The 2030 Unified Plan contains all the topics that Comprehensive Plans are required to include: population, economics, land use, housing, transportation, environment, community facilities, and implementation strategies, but it treats these topics and the process by which they are developed differently than plans prepared in the past.
Typical comprehensive plans present each topic as a separate "element" with little interaction between them. However, this is not how life really works. In reality, changes to one aspect of modern living affect all the rest. Where we live or work directly impacts our commuting patterns. How we build and how we travel shapes the environment. What we do for a living may influence where we live, what type of housing we can afford, how far we might have to commute, or whether we have time to enjoy where we live. How sucessful the county is at attracting good jobs and stable employers affects the tax base and ability to pay for the services we expect as residents. In summation, we need to determine how to make all these challenges and concerns interact and work together. The 2030 Unified Plan recognizes these interactions and plans accordingly.

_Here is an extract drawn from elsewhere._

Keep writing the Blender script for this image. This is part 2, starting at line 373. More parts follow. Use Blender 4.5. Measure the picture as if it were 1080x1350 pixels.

The Unified Plan physically combines two separate planning processes, that of the Comprehensive Plan and that of the Consolidated Plan, a document required by the U.S. Department of Housing and Urban Development. The completed Unified Plan is a single document that incorporates both plans.
Also, because the Unified Plan and the Comprehensive Transportation Plan were developed through one integrated effort, they are totally coordinated, even though they are presented as two separate documents in the end. The integration of these two processes strengthen the analysis and result in better plans.